Le profil-type du parieur, jeune homme urbain aux revenus modestes, ne doit rien au hasard, comme le souligne une récente revue de la littérature menée par l’Observatoire français des drogues et conduites addictives : il résulte de stratégies marketing, délibérément agressives, de la part des opérateurs de paris. Ceux-ci ciblent non seulement les 18-34 mais également les populations issues des quartiers populaires auxquels les opérateurs font miroiter la possibilité de changer de statut social grâce au jeu, de posséder des signes extérieurs de richesse, et/ou de sécuriser l’avenir financier de leur famille. La vision même du sport s’en trouve détournée : l’association de messages publicitaires des paris sportifs aux grandes figures du sport et aux équipes tend à faire du pari un engagement envers l’équipe, redessinant le parieur comme le « véritable » supporter.

Ces facteurs contribuent à faire de l’économie des paris sportifs un secteur particulièrement néfaste : aujourd’hui, 40 % du chiffre d’affaires des opérateurs proviennent de joueurs problématiques.

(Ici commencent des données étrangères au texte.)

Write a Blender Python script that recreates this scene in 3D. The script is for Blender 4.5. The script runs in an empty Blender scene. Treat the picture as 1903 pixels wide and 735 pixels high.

Pour que le jeu redevienne un plaisir, il est temps pour l’État de réguler.

Un cadre législatif et réglementaire insuffisant

L’ANJ a publié en février 2022 de nouvelles « lignes directrices et recommandations » concernant la publicité pour les jeux d’argent. Celles-ci ont ainsi interdit toute représentation de mineurs dans les publicités mais également le fait de faire croire à « la possibilité de changer de statut social » grâce au jeu ou les « signes extérieurs de richesse ou de produits de luxe ». Toutefois, le montant des amendes prévues en cas de manquement sont ridicules face au chiffre d’affaires des opérateurs et le pouvoir de l’Autorité en matière de publicité reste en grande partie du domaine de la recommandation et celle-ci est aujourd’hui incapable de limiter la pression des messages publicitaires, comme l’ont montré les campagnes liées à la Coupe du monde 2022.

Les opérateurs continuent ainsi à jouer en toute conscience avec les limites déontologiques. Ainsi, malgré les lignes directrices de l’ANJ, la campagne d’un opérateur a récemment fait l’objet de plusieurs critiques de la part du jury de déontologie publicitaire… ce qui ne l’a pas empêché d’être diffusée, ainsi que celles des autres entreprises opératrices de paris.

Notre objectif, pragmatique, est celui de la réduction des risques et des dommages : nous proposons de bâtir une régulation robuste permettant aux joueurs de continuer à se distraire tout en réduisant les risques de perte de contrôle

Réguler pour que le jeu redevienne un plaisir

Fidèle à sa conception générale de contrôle des addictions, la Fédération Addiction ne s’inscrit pas dans une perspective naïvement prohibitionniste : notre objectif, pragmatique, est celui de la réduction des risques et des dommages liés aux pratiques addictives, y compris en matière de jeu d’argent. Nous proposons ainsi de bâtir une régulation robuste permettant aux joueurs de continuer à se distraire tout en réduisant les risques de bascule vers la perte de contrôle :

  • Afin de casser l’idée sous-entendue par le marketing qu’un « bon » supporter est un parieur, il convient d’interdire aux sportifs et commentateurs sportifs d’utiliser leur image pour la promotion de paris sportifs.
  • Limiter les publicités télévisées autour des matchs par un whistle to whistle ban : l’interdiction des publicités télévisées pour les paris sportifs de 5 minutes avant le match jusqu’à 5 minutes après le coup de sifflet final. Cette interdiction a fait ses preuves au Royaume-Uni en réduisant de 97 % le nombres de spots TV vus par des mineurs de moins de 17 ans.
  • Limiter la présence publicitaire dans les stades en interdisant de faire apparaitre les côtes du match d’un opérateur sur les écrans d’affichage avant le match et pendant la mi-temps. La question du sponsoring d’équipe ou de stade par des opérateurs devrait également être posée.
  • La création d’une liste d’acteurs autorisés à diffuser de la publicité pour les paris sportifs afin d’éviter que des « influenceurs » en fassent la promotion auprès d’un public jeune.
  • Interdire les offres promotionnelles tels que des bonus, mises offertes, etc. qui incitent à jouer d’avantage.

Au-delà de la réglementation de la publicité, il est urgent de réellement appliquer l’interdiction de jeu aux mineurs.

Ces mesures de régulation devront s’accompagner, pour être pleinement efficaces, d’une véritable politique de prévention donnant les moyens nécessaires et pérennes aux consultations jeunes consommateurs, à l’intervention précoces et s’appuyant sur le développement des compétences psycho-sociales.

2024 sera une année sportive importante avec le Championnat d’Europe de football et l’accueil par la France des Jeux olympiques et paralympiques. Afin que ces évènements ne deviennent pas des vecteurs supplémentaires de pratiques problématiques de jeu, nous proposons que ces mesures de régulation de la publicité soient adoptées dès 2023.